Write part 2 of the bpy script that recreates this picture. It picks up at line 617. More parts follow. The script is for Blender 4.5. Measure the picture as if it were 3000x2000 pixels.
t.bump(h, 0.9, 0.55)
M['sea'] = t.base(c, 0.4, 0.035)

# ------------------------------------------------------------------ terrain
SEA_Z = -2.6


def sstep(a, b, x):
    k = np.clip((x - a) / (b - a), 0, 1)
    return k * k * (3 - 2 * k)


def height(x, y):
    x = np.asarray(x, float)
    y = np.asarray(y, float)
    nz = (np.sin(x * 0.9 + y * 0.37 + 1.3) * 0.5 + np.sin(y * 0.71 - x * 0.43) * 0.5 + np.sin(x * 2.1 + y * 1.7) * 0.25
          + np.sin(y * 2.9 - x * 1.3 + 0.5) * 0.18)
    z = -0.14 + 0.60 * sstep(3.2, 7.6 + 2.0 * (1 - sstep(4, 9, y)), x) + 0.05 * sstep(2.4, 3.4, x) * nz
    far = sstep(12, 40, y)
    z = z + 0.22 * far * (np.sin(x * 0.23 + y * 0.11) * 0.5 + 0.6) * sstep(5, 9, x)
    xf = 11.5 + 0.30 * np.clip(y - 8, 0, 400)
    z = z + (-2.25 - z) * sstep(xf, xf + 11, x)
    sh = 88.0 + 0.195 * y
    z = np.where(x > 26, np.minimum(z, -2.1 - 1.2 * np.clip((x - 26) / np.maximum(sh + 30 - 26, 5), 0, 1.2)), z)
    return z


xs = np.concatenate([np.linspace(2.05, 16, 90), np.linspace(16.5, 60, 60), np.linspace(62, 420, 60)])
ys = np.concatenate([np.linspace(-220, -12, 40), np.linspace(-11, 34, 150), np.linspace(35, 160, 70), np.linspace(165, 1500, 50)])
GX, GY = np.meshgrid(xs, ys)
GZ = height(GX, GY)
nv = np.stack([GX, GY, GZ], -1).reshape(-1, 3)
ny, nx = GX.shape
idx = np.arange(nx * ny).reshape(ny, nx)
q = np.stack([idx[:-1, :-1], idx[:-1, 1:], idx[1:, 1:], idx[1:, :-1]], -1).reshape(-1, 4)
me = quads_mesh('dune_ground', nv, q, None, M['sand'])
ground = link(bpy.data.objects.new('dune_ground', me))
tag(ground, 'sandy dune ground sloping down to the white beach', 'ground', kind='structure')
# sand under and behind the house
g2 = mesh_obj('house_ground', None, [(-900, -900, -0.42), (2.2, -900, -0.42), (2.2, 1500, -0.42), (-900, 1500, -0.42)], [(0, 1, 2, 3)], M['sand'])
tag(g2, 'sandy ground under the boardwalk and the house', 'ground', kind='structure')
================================
Without leaving anything out, quote all the data.

TASK SOLUTION
Write part 2 of the bpy script that recreates this picture. It picks up at line 617. More parts follow. The script is for Blender 4.5. Measure the picture as if it were 3000x2000 pixels.
t.bump(h, 0.9, 0.55)
M['sea'] = t.base(c, 0.4, 0.035)

# ------------------------------------------------------------------ terrain
SEA_Z = -2.6


def sstep(a, b, x):
    k = np.clip((x - a) / (b - a), 0, 1)
    return k * k * (3 - 2 * k)


def height(x, y):
    x = np.asarray(x, float)
    y = np.asarray(y, float)
    nz = (np.sin(x * 0.9 + y * 0.37 + 1.3) * 0.5 + np.sin(y * 0.71 - x * 0.43) * 0.5 + np.sin(x * 2.1 + y * 1.7) * 0.25
          + np.sin(y * 2.9 - x * 1.3 + 0.5) * 0.18)
    z = -0.14 + 0.60 * sstep(3.2, 7.6 + 2.0 * (1 - sstep(4, 9, y)), x) + 0.05 * sstep(2.4, 3.4, x) * nz
    far = sstep(12, 40, y)
    z = z + 0.22 * far * (np.sin(x * 0.23 + y * 0.11) * 0.5 + 0.6) * sstep(5, 9, x)
    xf = 11.5 + 0.30 * np.clip(y - 8, 0, 400)
    z = z + (-2.25 - z) * sstep(xf, xf + 11, x)
    sh = 88.0 + 0.195 * y
    z = np.where(x > 26, np.minimum(z, -2.1 - 1.2 * np.clip((x - 26) / np.maximum(sh + 30 - 26, 5), 0, 1.2)), z)
    return z


xs = np.concatenate([np.linspace(2.05, 16, 90), np.linspace(16.5, 60, 60), np.linspace(62, 420, 60)])
ys = np.concatenate([np.linspace(-220, -12, 40), np.linspace(-11, 34, 150), np.linspace(35, 160, 70), np.linspace(165, 1500, 50)])
GX, GY = np.meshgrid(xs, ys)
GZ = height(GX, GY)
nv = np.stack([GX, GY, GZ], -1).reshape(-1, 3)
ny, nx = GX.shape
idx = np.arange(nx * ny).reshape(ny, nx)
q = np.stack([idx[:-1, :-1], idx[:-1, 1:], idx[1:, 1:], idx[1:, :-1]], -1).reshape(-1, 4)
me = quads_mesh('dune_ground', nv, q, None, M['sand'])
ground = link(bpy.data.objects.new('dune_ground', me))
tag(ground, 'sandy dune ground sloping down to the white beach', 'ground', kind='structure')
# sand under and behind the house
g2 = mesh_obj('house_ground', None, [(-900, -900, -0.42), (2.2, -900, -0.42), (2.2, 1500, -0.42), (-900, 1500, -0.42)], [(0, 1, 2, 3)], M['sand'])
tag(g2, 'sandy ground under the boardwalk and the house', 'ground', kind='structure')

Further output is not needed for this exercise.